Three decades of playing roles

I’m pretty sure I began playing Dungeons & Dragons around 1978 – after Star Wars but before Star Trek: The Motion Picture. I vaguely recall hearing about it from school friends, but have a clear memory of sitting in a sickbed opening the box my mom had purchased for me. The game came with cardboard chits you were supposed to shake in a cup for random rolls, but there was a dice accessory available that she got me soon after: 5 Platonic solids of very very cheap plastic. The 20-sided die was marked 1-10 (0, really) twice: you had to mark half the faces with a colored Sharpie to know which ones were 11-20.

And thus began a minor addiction…

Never deal with a Dreadlord

Just watched Unlimited Escapism, Vol. 0, by “Baron Soosdon”. 14 minutes of wild visuals and trance music… nicely soothing on a Woden’s Day evening.

This image of Petite Nikita, however, made me want to run a Shadowrun (2nd ed.) game set in a highly-technological future of Azeroth…

Gnomish Assault Vehicle

I doubt that anyone would be thrilled to find that their back-alley street doc was an undead Forsaken 🙂

Sixth World v4

So FanPro is going to release Shadowrun 4th Ed. in August. Since I never got around to getting much for 3rd Ed., this isn’t as painful to my wallet as it might be; and I’m not the type to go all “end-of-the-world” just because a game company changes a game I like.

Some notes from their blurb:
* The core mechanics are completely revised to be simpler and more streamlined for quicker, easier and more consistent play.
* Matrix 2.0! An all-new level of wireless “augmented reality” overlays the real world, unleashing hackers to be mobile digital wizards.
* The year is 2070 ­ five years since the System Failure took down the old Matrix, nine years since the passing of the comet unleashed wild and unexplained magic in the world. The Sixth World has changed. Some of the players are familiar, but there are new faces – and new forces – at work in the shadows.
* Complete rules and world information in one volume ­ playable the day you buy the book!

Simpler core mechanics? Uh-oh. After the oopses in 1st Ed., Shadowrun’s core mechanic became pretty dang easy. Simple enough to run fast, just complex enough to easily simulate various challenges and results. This seems a lot like fixing something that wasn’t broken.

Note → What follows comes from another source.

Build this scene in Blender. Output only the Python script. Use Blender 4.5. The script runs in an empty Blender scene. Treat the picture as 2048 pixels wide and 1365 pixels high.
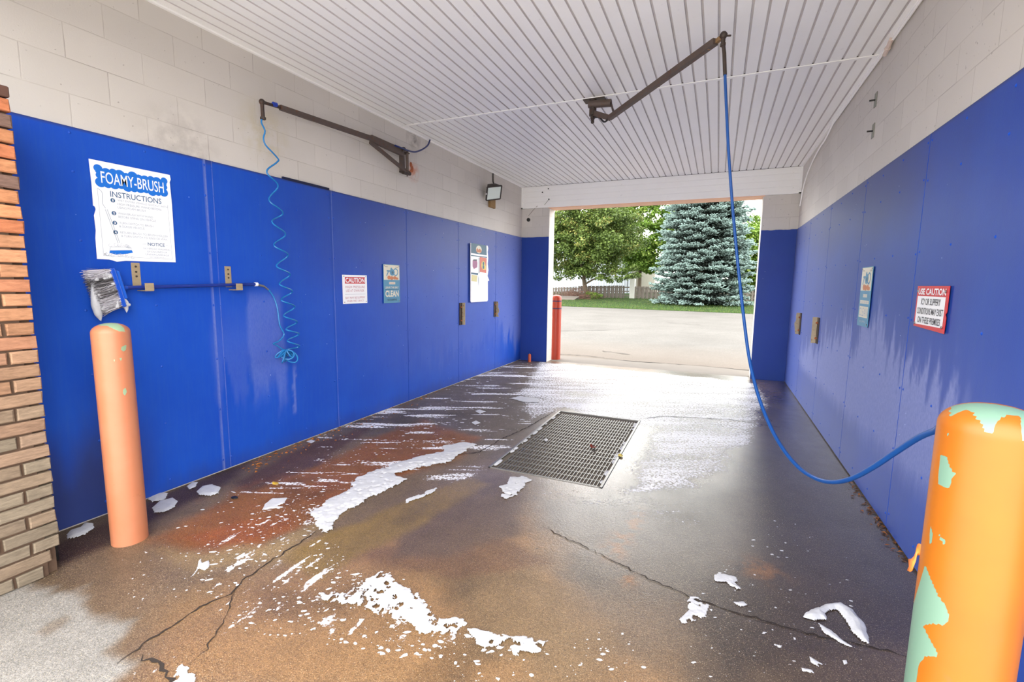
import bpy, bmesh, math, random
import numpy as np
from mathutils import Vector, Matrix

SC = bpy.context.scene
COL = SC.collection
random.seed(7)
RNG = np.random.default_rng(7)

# ------------------------------------------------------------------ camera
CAM = np.array([3.60101, 0.34368, 1.54310])
YAW, PITCH, ROLL, FPX = 0.41103, 0.12298, 0.01188, 934.63
_cy, _sy = math.cos(YAW), math.sin(YAW)
FWD = np.array([-_sy*math.cos(PITCH), _cy*math.cos(PITCH), -math.sin(PITCH)])
_r = np.array([_cy, _sy, 0.0]); _u = np.cross(_r, FWD)
RGT = math.cos(ROLL)*_r + math.sin(ROLL)*_u
UPV = -math.sin(ROLL)*_r + math.cos(ROLL)*_u
cam = bpy.data.cameras.new('camera')
cam.sensor_width = 36.0; cam.lens = FPX/2048*36.0
cam.clip_start = 0.05; cam.clip_end = 500
camo = bpy.data.objects.new('camera', cam); COL.objects.link(camo)
M = Matrix.Identity(4)
for i in range(3):
    M[i][0], M[i][1], M[i][2], M[i][3] = RGT[i], UPV[i], -FWD[i], CAM[i]
camo.matrix_world = M
SC.camera = camo

# ------------------------------------------------------------------ sky and exposure
SC.view_settings.view_transform = 'Standard'
SC.view_settings.look = 'None'
SC.view_settings.gamma = 1.0
SC.view_settings.use_curve_mapping = False
SC.view_settings.exposure = 0.66
SKY_FRONT, SKY_BACK = 4.6, 4.6
W_ = bpy.data.worlds.new('sky'); SC.world = W_; W_.use_nodes = True
nt = W_.node_tree; nt.nodes.clear()
tc = nt.nodes.new('ShaderNodeTexCoord')
dt = nt.nodes.new('ShaderNodeVectorMath'); dt.operation = 'DOT_PRODUCT'
dt.inputs[1].default_value = Vector((0.15, -0.86, 0.48)).normalized()   # towards the hidden sun, behind the camera
nt.links.new(tc.outputs['Generated'], dt.inputs[0])
mr = nt.nodes.new('ShaderNodeMapRange'); mr.interpolation_type = 'SMOOTHSTEP'
for i, v in ((1, -0.1), (2, 1.0), (3, SKY_FRONT), (4, SKY_BACK)): mr.inputs[i].default_value = v
nt.links.new(dt.outputs['Value'], mr.inputs[0])
bg = nt.nodes.new('ShaderNodeBackground'); bg.inputs[0].default_value = (1.0, 0.99, 0.97, 1)
nt.links.new(mr.outputs[0], bg.inputs[1])
wo = nt.nodes.new('ShaderNodeOutputWorld'); nt.links.new(bg.outputs[0], wo.inputs[0])
SC.cycles.max_bounces = 10
SC.cycles.diffuse_bounces = 7
SC.cycles.sample_clamp_indirect = 8
try:
    SC.cycles.use_denoising = True
except Exception:
    pass

# ------------------------------------------------------------------ helpers: picture <-> place
def ray(px, py): return FWD + RGT*(px-1024)/FPX - UPV*(py-682.5)/FPX
def hit(px, py, ax, v):
    d = ray(px, py); t = (v-CAM[ax])/d[ax]; return CAM + d*t
def fl(px, py, z=0.0): return hit(px, py, 2, z)
def project(P):
    P = np.asarray(P, float) - CAM
    z = P@FWD
    return 1024+FPX*(P@RGT)/z, 682.5-FPX*(P@UPV)/z
W, HC, YF, HP = 4.699, 3.397, 9.016, 2.44      # bay width, ceiling, far wall, panel height

def lin(c):
    c = np.asarray(c, float)/255.0
    return tuple(np.where(c <= 0.04045, c/12.92, ((c+0.055)/1.055)**2.4))

# numpy noise
def vnoise(x, y, seed=0):
    xi = np.floor(x).astype(np.int64); yi = np.floor(y).astype(np.int64)
    fx = x-xi; fy = y-yi; fx = fx*fx*(3-2*fx); fy = fy*fy*(3-2*fy)
    def h(a, b):
        n = (a*374761393 + b*668265263 + seed*974634777) & 0xffffffff
        n = ((n ^ (n >> 13))*1274126177) & 0xffffffff
        return ((n ^ (n >> 16)) & 0xffff)/65535.0
    return (h(xi, yi)*(1-fx)+h(xi+1, yi)*fx)*(1-fy)+(h(xi, yi+1)*(1-fx)+h(xi+1, yi+1)*fx)*fy
def fbm(x, y, seed=0, o=4):
    s = 0; a = 1; t = 0
    for k in range(o):
        s = s+a*vnoise(x*2**k, y*2**k, seed+k*17); t += a; a *= 0.5
    return s/t
def sdpoly(X, Y, poly):
    """signed distance, positive inside"""
    P = np.asarray(poly, float)[:, :2]; n = len(P)
    d = np.full(X.shape, 1e9); ins = np.zeros(X.shape, bool)
    for i in range(n):
        a, b = P[i], P[(i+1) % n]
        ex, ey = b-a; wx, wy = X-a[0], Y-a[1]
        t = np.clip((wx*ex+wy*ey)/(ex*ex+ey*ey+1e-12), 0, 1)
        d = np.minimum(d, (wx-t*ex)**2+(wy-t*ey)**2)
        c = ((a[1] > Y) != (b[1] > Y)) & (X < (b[0]-a[0])*(Y-a[1])/(b[1]-a[1]+1e-15)+a[0])
        ins ^= c
    return np.sqrt(d)*np.where(ins, 1, -1)
def sdline(X, Y, pts):
    d = np.full(X.shape, 1e9)
    for a, b in zip(pts[:-1], pts[1:]):
        ex, ey = b[0]-a[0], b[1]-a[1]
        t = np.clip(((X-a[0])*ex+(Y-a[1])*ey)/(ex*ex+ey*ey+1e-12), 0, 1)
        d = np.minimum(d, (X-a[0]-t*ex)**2+(Y-a[1]-t*ey)**2)
    return np.sqrt(d)
def sst(a, b, x):
    t = np.clip((x-a)/(b-a), 0, 1); return t*t*(3-2*t)

# ------------------------------------------------------------------ materials
class NT:
    def __init__(s, name):
        s.m = bpy.data.materials.new(name); s.m.use_nodes = True
        s.t = s.m.node_tree; s.n = s.t.nodes; s.b = s.n['Principled BSDF']
    def new(s, typ, **k):
        n = s.n.new(typ)
        for a, v in k.items(): setattr(n, a, v)
        return n
    def put(s, sock, v):
        if isinstance(v, bpy.types.NodeSocket): s.t.links.new(v, sock)
        elif isinstance(v, (tuple, list)) and len(v) == 3 and sock.type == 'RGBA': sock.default_value = (*v, 1)
        else: sock.default_value = v
    def mix(s, f, a, b):
        n = s.new('ShaderNodeMix', data_type='RGBA'); s.put(n.inputs[0], f); s.put(n.inputs[6], a); s.put(n.inputs[7], b); return n.outputs[2]
    def math(s, op, a, b=0.0, c=0.0, clamp=False):
        n = s.new('ShaderNodeMath', operation=op, use_clamp=clamp); s.put(n.inputs[0], a); s.put(n.inputs[1], b); s.put(n.inputs[2], c); return n.outputs[0]
    def rng(s, v, a, b, c=0.0, d=1.0):
        n = s.new('ShaderNodeMapRange'); s.put(n.inputs[0], v)
        for i, q in enumerate((a, b, c, d)): s.put(n.inputs[i+1], q)
        return n.outputs[0]
    def coord(s, scale=(1, 1, 1), kind='Object'):
        t = s.new('ShaderNodeTexCoord'); m = s.new('ShaderNodeMapping'); s.t.links.new(t.outputs[kind], m.inputs[0]); m.inputs[3].default_value = scale; return m.outputs[0]
    def noise(s, scale, detail=3, vec=None, rough=0.6):
        n = s.new('ShaderNodeTexNoise'); s.put(n.inputs['Scale'], scale); s.put(n.inputs['Detail'], detail); s.put(n.inputs['Roughness'], rough)
        s.put(n.inputs['Vector'], vec if vec is not None else s.coord()); return n.outputs[0]
    def attr(s, name):
        n = s.new('ShaderNodeAttribute', attribute_name=name); return n
    def bump(s, h, strength=0.3, dist=0.01, normal=None):
        n = s.new('ShaderNodeBump'); s.put(n.inputs['Strength'], strength); s.put(n.inputs['Distance'], dist); s.put(n.inputs['Height'], h)
        if normal is not None: s.put(n.inputs['Normal'], normal)
        s.put(s.b.inputs['Normal'], n.outputs[0]); return n.outputs[0]
    def base(s, c, rough=0.5, metal=0.0, spec=0.5):
        s.put(s.b.inputs['Base Color'], c); s.put(s.b.inputs['Roughness'], rough); s.put(s.b.inputs['Metallic'], metal); s.put(s.b.inputs['Specular IOR Level'], spec)

def simple(name, rgb, rough=0.5, metal=0.0, var=0.12, scale=8, bump=0.0, bscale=40):
    n = NT(name); c = lin(rgb)
    d = tuple(x*(1-var*2) for x in c)
    n.base(n.mix(n.noise(scale, 4), d, c), rough, metal)
    if bump: n.bump(n.noise(bscale, 4), bump, 0.004)
    return n.m

M_ = {}
def mat_block():
    n = NT('painted_block'); g = n.new('ShaderNodeNewGeometry'); sp = n.new('ShaderNodeSeparateXYZ'); n.put(sp.inputs[0], g.outputs['Position'])
    cx = n.new('ShaderNodeCombineXYZ'); 
    n.put(cx.inputs[0], n.math('ADD', n.math('ADD', sp.outputs[1], sp.outputs[0]), 0.10)); n.put(cx.inputs[1], n.math('ADD', sp.outputs[2], 0.175))
    br = n.new('ShaderNodeTexBrick', offset=0.5, offset_frequency=2)
    n.put(br.inputs['Vector'], cx.outputs[0])
    for k, v in (('Scale', 1.0), ('Mortar Size', 0.004), ('Mortar Smooth', 0.4), ('Brick Width', 0.415), ('Row Height', 0.2005)): n.put(br.inputs[k], v)
    n.put(br.inputs['Color1'], (1.0, 1.0, 1.0)); n.put(br.inputs['Color2'], (0.93, 0.93, 0.93)); n.put(br.inputs['Mortar'], (0.93, 0.92, 0.91))
    P = g.outputs['Position']
    big = n.noise(1.1, 3, P); c = n.mix(big, lin((198, 191, 182)), lin((212, 206, 199)))
    # sparse pits
    pit = n.noise(38, 2, P, 0.5); pm = n.rng(pit, 0.70, 0.76)
    c = n.mix(n.math('MULTIPLY', pm, 0.55), c, lin((120, 108, 98)))
    mx = n.new('ShaderNodeMix', data_type='RGBA', blend_type='MULTIPLY'); n.put(mx.inputs[0], 1.0); n.put(mx.inputs[6], c); n.put(mx.inputs[7], br.outputs[0])
    # fine dark hairline in part of the joints
    brk = n.rng(n.noise(2.3, 2, P), 0.42, 0.60)
    br2 = n.new('ShaderNodeTexBrick', offset=0.5, offset_frequency=2); n.put(br2.inputs['Vector'], cx.outputs[0])
    for k, v in (('Scale', 1.0), ('Mortar Size', 0.0016), ('Mortar Smooth', 0.1), ('Brick Width', 0.415), ('Row Height', 0.2005)): n.put(br2.inputs[k], v)
    hair = n.math('MULTIPLY', br2.outputs['Fac'], brk)
    c2 = n.mix(n.math('MULTIPLY', hair, 0.55), mx.outputs[2], lin((110, 98, 90)))
    for cc, rad, col_, am in (((0, 5.45, 3.35), .17, (96, 88, 84), .75), ((0, 5.42, 2.93), .16, (190, 120, 84), .8), ((0, 3.30, 2.78), .30, (186, 172, 128), .45), ((0, 2.6, 2.47), .35, (120, 112, 106), .3), ((4.7, 2.6, 3.2), .8, (170, 158, 140), .25)):
        dv = n.new('ShaderNodeVectorMath', operation='DISTANCE'); n.put(dv.inputs[0], P); dv.inputs[1].default_value = cc
        k = n.math('MULTIPLY', n.rng(dv.outputs['Value'], rad, rad*.35), n.rng(n.noise(9, 4, P), .38, .6)); c2 = n.mix(n.math('MULTIPLY', k, am), c2, lin(col_))
    n.base(c2, 0.55)
    h = n.math('SUBTRACT', n.math('MULTIPLY', n.noise(110, 4, P), 0.12), n.math('MULTIPLY', br.outputs['Fac'], 0.6))
    n.bump(h, 0.35, 0.012)
    return n.m
def mat_blue():
    n = NT('blue_panel_paint'); P = n.coord()
    ch = n.attr('chalk').outputs['Fac']
    gr = n.attr('grime_shade').outputs['Fac']  # dirt, plus shade painted on the right wall and far piers
    st = n.noise(7, 4, n.coord((1, 6, 0.5)), 0.65)
    base = n.mix(n.noise(2.0, 4, P), lin((18, 62, 168)), lin((32, 86, 192)))
    base = n.mix(n.rng(st, 0.45, 0.8, 0, 0.30), base, lin((46, 92, 172)))
    fine = n.noise(60, 3, n.coord((1, 2.2, 0.6)), 0.7)
    m = n.math('MULTIPLY', ch, n.rng(fine, 0.25, 0.65, 0.55, 1.0))
    c = n.mix(gr, base, lin((52, 54, 78)))
    c = n.mix(n.math('MULTIPLY', m, 0.85, clamp=True), c, lin((140, 150, 200)))
    # tiny white foam flecks
    v = n.new('ShaderNodeTexVoronoi'); n.put(v.inputs['Scale'], 14); n.put(v.inputs['Vector'], P)
    fk = n.math('MULTIPLY', n.math('LESS_THAN', v.outputs['Distance'], 0.045), n.math('GREATER_THAN', n.noise(5, 2, P), 0.60))
    c = n.mix(fk, c, lin((190, 205, 240)))
    n.base(c, n.rng(m, 0, 1, 0.40, 0.6), 0.0, 0.2)
    n.bump(n.noise(150, 3, P), 0.10, 0.003)
    return n.m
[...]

IMHO, major Matrix changes have been desperately needed since 1st Ed. Deckers have never functioned well as part of their character groups, and the system bore little resemblance to any sane method for using computers. The Matrix has also suffered from the SF problem of reality quickly surpassing technologies proposed for six decades from now. A re-work is a great idea.

The Matrix goes down? I would think that in the mid-21st century, that would be just short of apocalyptic for world civilization. I mean, imagine today’s turmoil if every means of electronic communication failed for a few days… OTOH, major changes to a game world can be good for it sometimes, allowing new players to jump in and long-term players to get interested again.

One-book gaming: this is part of what sold me the original Shadowrun, back in the day. It helped sell me Paranoia XP, as well. I hate that if I want to buy any d20 game, I have to own a few 3.5th Ed. D&D books first. Good for FanPro!

I’ll buy it, I know I will. But as always, when I GM, I reserve the right to throw out the bits I don’t like.

(Of course, these opinions are my own and not those of my employer. But you probably could guess that.)